Mais on le voit – l’examen du projet de loi en commission l’a encore démontré – on ne peut pas compter sur la mobilisation patriotique des employeurs, qu’ils soient privés ou publics, en faveur de l’effort de réserve. L’histoire a tranché : l’esprit du 11 janvier ne pèse pas lourd par rapport à la défense de certains intérêts particuliers. Il semble que quinze jours par an, bien organisés et planifiés à l’avance, constituent, hors temps de crise, un seuil incompressible.

L’État employeur est aussi en conflit d’intérêts sur la question de la syndicalisation. Le projet de loi prétend appliquer les arrêts rendus en la matière par la Cour européenne des droits de l’homme en octobre dernier : or on s’aperçoit qu’il les contourne.

Je fais la mise en garde suivante : si nous n’amendons pas le texte pour le mettre en conformité avec la Convention de sauvegarde des droits de l’homme et des libertés fondamentales, on peut s’attendre à l’ouverture d’autres contentieux qui, tôt ou tard, donneront corps au droit pour les militaires de se syndiquer.
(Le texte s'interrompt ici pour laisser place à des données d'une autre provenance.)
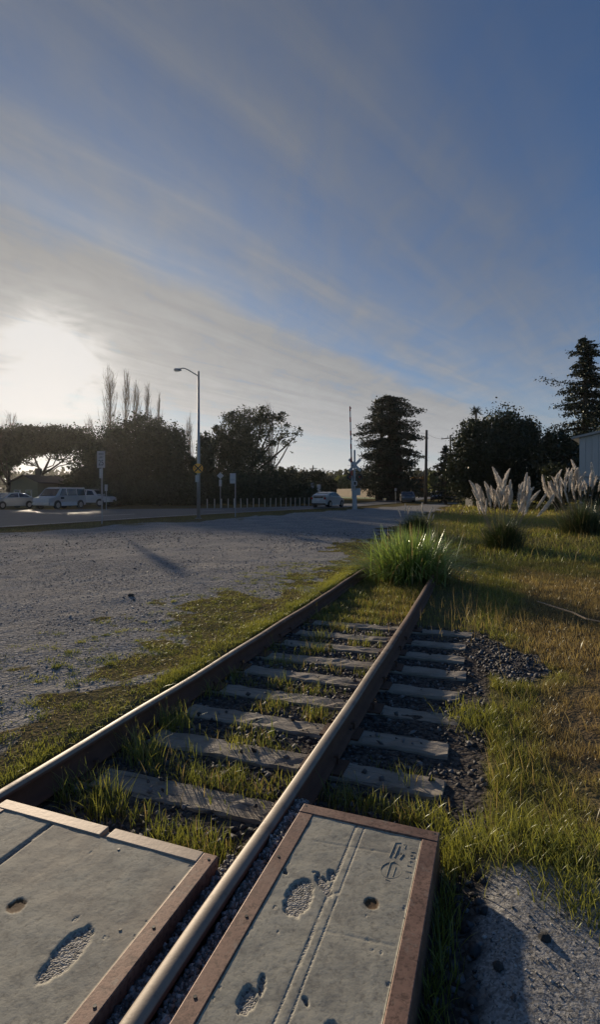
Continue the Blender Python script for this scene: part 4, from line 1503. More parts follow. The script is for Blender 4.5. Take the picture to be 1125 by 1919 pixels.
tree('pine_tree', 'dark pine at the left edge behind the parked car', b, [E(0, 835, 48, 34, Z, b), E(-30, 850, 60, 45, Z, b, 1), E(22, 862, 18, 14, Z, b)], 12, 'leaf_dark', 7000, 0.32, 0.26, 60, 0.55, 0.22, 6)
# round dense tree behind the speed sign
Z = 68; b = gb(262, Z)
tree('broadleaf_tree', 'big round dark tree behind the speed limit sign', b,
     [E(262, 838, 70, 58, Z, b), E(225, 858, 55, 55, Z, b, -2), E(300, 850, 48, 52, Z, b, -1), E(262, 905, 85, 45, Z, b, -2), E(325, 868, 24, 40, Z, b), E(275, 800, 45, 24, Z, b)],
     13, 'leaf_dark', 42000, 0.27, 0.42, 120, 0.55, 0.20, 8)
Z = 64; b = gb(188, Z)
tree('broadleaf_tree', 'low dark tree between the flat pine and the big round tree', b, [E(185, 868, 34, 38, Z, b), E(170, 895, 40, 36, Z, b), E(205, 910, 40, 34, Z, b)], 14, 'leaf_dark', 9000, 0.34, 0.2, 60, 0.55, 0.2, 5)
for i, (px, py, rx, ry, lb) in enumerate(((333, 862, 20, 60, 'narrow dark conifer at the right shoulder of the round tree'), (384, 862, 18, 52, 'small pointed dark tree just right of the streetlight'),
                                          (362, 895, 26, 40, 'dark bushy tree directly behind the streetlight pole'))):
    Z = 63 + i; b = gb(px, Z)
    tree('broadleaf_tree', lb, b, [E(px, py, rx, ry, Z, b), E(px - 6, py + 35, rx * 1.3, ry * .7, Z, b), E(px + 3, py - ry * 0.6, rx * .55, ry * .5, Z, b)], 20 + i, 'leaf_dark', 5000, 0.32, 0.2, 50, 0.5, 0.22, 4)
# eucalyptus with open puffs
Z = 70; b = gb(470, Z)
euc = tree('eucalyptus_tree', 'tall open gum tree with leaning pale limbs on its right', b,
     [E(470, 800, 36, 34, Z, b), E(450, 830, 34, 34, Z, b), E(483, 775, 26, 16, Z, b), E(430, 800, 20, 22, Z, b), E(425, 780, 14, 11, Z, b), E(520, 795, 20, 16, Z, b), E(532, 780, 16, 8, Z, b),
      E(555, 806, 11, 10, Z, b), E(548, 828, 9, 7, Z, b), E(520, 825, 22, 13, Z, b), E(508, 780, 10, 8, Z, b), E(500, 850, 14, 14, Z, b), E(470, 875, 45, 45, Z, b), E(562, 816, 5, 4, Z, b), E(550, 845, 5, 4, Z, b), E(410, 830, 18, 20, Z, b), E(535, 812, 10, 8, Z, b)],
     31, 'leaf_euc', 26000, 0.23, 0.30, 260, 0.16, 0.28, 6, 'bark')
lb_ = MB()
for pts, r in (([(512, 925), (514, 880), (530, 855), (542, 832), (550, 815)], .13), ([(512, 925), (511, 880), (518, 850), (524, 825), (530, 800)], .11), ([(510, 925), (506, 870), (510, 840), (512, 800)], .10)):
    lb_.tube([pxl(x_, y_, 0) if False else ((at(x_, y_, Z).x - b[0]), random.uniform(-.3, .3), at(x_, y_, Z).z - b[2]) for x_, y_ in pts], [r, r * .9, r * .7, r * .5, r * .3], 6)
lb_.build('limb', M['bark_pale'], euc, smooth=True)
Z = 72; b = gb(405, Z)
tree('eucalyptus_tree', 'thin-leaved gum tree between the streetlight and the tall gum', b,
     [E(405, 815, 18, 18, Z, b), E(420, 835, 22, 22, Z, b), E(400, 860, 26, 40, Z, b), E(435, 865, 25, 40, Z, b)], 33, 'leaf_euc', 6000, 0.30, 0.22, 110, 0.15, 0.27, 7)
# understorey that closes the view below the crowns: separate shrubs
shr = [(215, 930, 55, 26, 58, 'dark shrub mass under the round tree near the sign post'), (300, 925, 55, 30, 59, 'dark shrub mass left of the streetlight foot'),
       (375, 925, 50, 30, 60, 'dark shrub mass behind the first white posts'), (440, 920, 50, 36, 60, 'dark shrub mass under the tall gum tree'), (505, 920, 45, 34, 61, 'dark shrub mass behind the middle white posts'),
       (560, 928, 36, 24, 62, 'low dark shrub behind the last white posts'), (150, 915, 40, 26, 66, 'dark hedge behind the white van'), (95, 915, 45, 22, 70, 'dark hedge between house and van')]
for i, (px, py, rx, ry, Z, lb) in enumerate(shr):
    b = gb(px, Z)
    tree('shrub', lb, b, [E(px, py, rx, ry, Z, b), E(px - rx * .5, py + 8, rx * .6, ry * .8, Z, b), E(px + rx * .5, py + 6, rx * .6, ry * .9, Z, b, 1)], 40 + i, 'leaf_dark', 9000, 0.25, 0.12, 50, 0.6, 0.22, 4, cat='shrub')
# rounded trees in the middle distance
for i, (px, py, rx, ry, Z, lb, mt) in enumerate(((535, 898, 28, 22, 92, 'rounded tree left of the distant pole', 'leaf_mid'), (582, 900, 34, 22, 95, 'rounded tree around the distant pole', 'leaf_mid'),
                                             (560, 915, 30, 20, 80, 'low shrubby tree behind the white posts by the car', 'leaf_dark'), (618, 912, 14, 16, 88, 'small tree directly above the white hatchback', 'leaf_mid'),
                                             (640, 908, 18, 16, 140, 'pale green tree above the board fence', 'leaf_lime'), (668, 900, 30, 20, 150, 'dark tree behind the crossing signal', 'leaf_dark'),
                                             (640, 905, 40, 14, 175, 'distant tree line over the board fence', 'leaf_mid'), (700, 905, 30, 22, 150, 'dark tree between signal and redwood', 'leaf_dark'))):
    b = gb(px, Z)
    tree('broadleaf_tree', lb, b, [E(px, py, rx, ry, Z, b), E(px - rx * .4, py + 6, rx * .7, ry * .8, Z, b), E(px + rx * .45, py + 4, rx * .6, ry * .8, Z, b), E(px, py + 14, rx * .9, ry * .6, Z, b)], 60 + i, mt, 5000, 0.36 * Z / 90, 0.2, 50, 0.45, 0.22, 5)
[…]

Je rappelle en effet que, dans deux arrêts du 2 octobre 2014 de la Cour européenne des droits de l’homme, les juges ont estimé que la liberté des militaires pouvait faire l’objet de restrictions légitimes, mais pas au point d’interdire, de manière pure et simple, de constituer un syndicat ou d’y adhérer.

Or cette interdiction subsiste dans le projet de loi. S’appuyant de manière orientée sur les règles de la discipline militaire, le texte propose une réforme a minima, avec des associations professionnelles strictement encadrées. En fait, les gouvernements successifs n’ont jamais voulu de syndicats dans les armées, se retranchant derrière une incompatibilité supposée entre la discipline militaire et le fait de défendre les conditions de vie et de travail.

Cette supposée incompatibilité n’existe ni en Allemagne, ni en Belgique, ni aux Pays-Bas, et encore moins en Suède où les militaires sont libres d’adhérer à un syndicat. Les associations professionnelles sont introduites à contrecoeur par le pouvoir. Aucune audition de syndicats représentatifs de la fonction publique n’a notamment été organisée.

On nous explique qu’à l’étranger, ce n’est pas pareil, parce que les armées en question sont faiblement sollicitées. La syndicalisation dans l’armée allemande date de Bismarck, suite à la guerre de 1870. Il me semble que ce pays a connu depuis quelques guerres bien tendues depuis.

Cet argument ne tient pas debout, et il est hors sujet. Les militaires sont des professionnels qui connaissent les aspects opérationnels et savent que, comme d’autres professions, ils n’ont pas le droit de grève. Ils savent aussi ce que neutralité et discipline veulent dire.

D’un point de vue financier, le Gouvernement est contraint de revoir la programmation militaire 2014-2019, inspirée du Livre blanc de la défense nationale. Cette programmation était intenable financièrement, vu les missions confiées aux armées et l’absence des ressources exceptionnelles prévues.

On nous propose d’ajouter des crédits au budget pour continuer comme avant et pour combler certaines lacunes et erreurs d’appréciations. Le Gouvernement continue de mener, avec des oeillères, une politique au coup par coup. Il n’y a, en effet, rien de nouveau depuis fin 2013 en matière de situation géopolitique internationale et de menace terroriste.